The tactic involves shops, cafes and restaurants encouraging customers to upgrade to larger meals and drinks or adding high-calorie toppings and sides.

A poll suggested eight in 10 people experienced it every week.

The most common upsells to be taken included larger coffees, bigger meals, sweets and chocolates and extra sides such as onion rings and chips.

Royal Society for Public Health chief executive Shirley Cramer said the industry was pressuring the public into buying extra calories, which then added up "without us noticing".

She said businesses needed to stop training staff to upsell high-calorie food and instead focus on healthy alternatives.

The findings were drawn from a poll of more than 2,000 UK adults by the RSPH and Slimming World.
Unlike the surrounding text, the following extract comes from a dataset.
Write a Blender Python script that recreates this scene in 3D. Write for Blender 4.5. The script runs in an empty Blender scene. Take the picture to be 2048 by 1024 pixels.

Those who had experienced upsells had been targeted more than twice a week on average, with younger people the most susceptible.

The most common place for it to happen was restaurants, followed by fast-food outlets, supermarkets, coffee shops and pubs and bars.

The research showed many of the upsells were unhealthy options, with the average person who fell victim to the technique consuming an average of 17,000 extra calories a year, enough to gain an extra 5lbs (2.3kg) over 12 months.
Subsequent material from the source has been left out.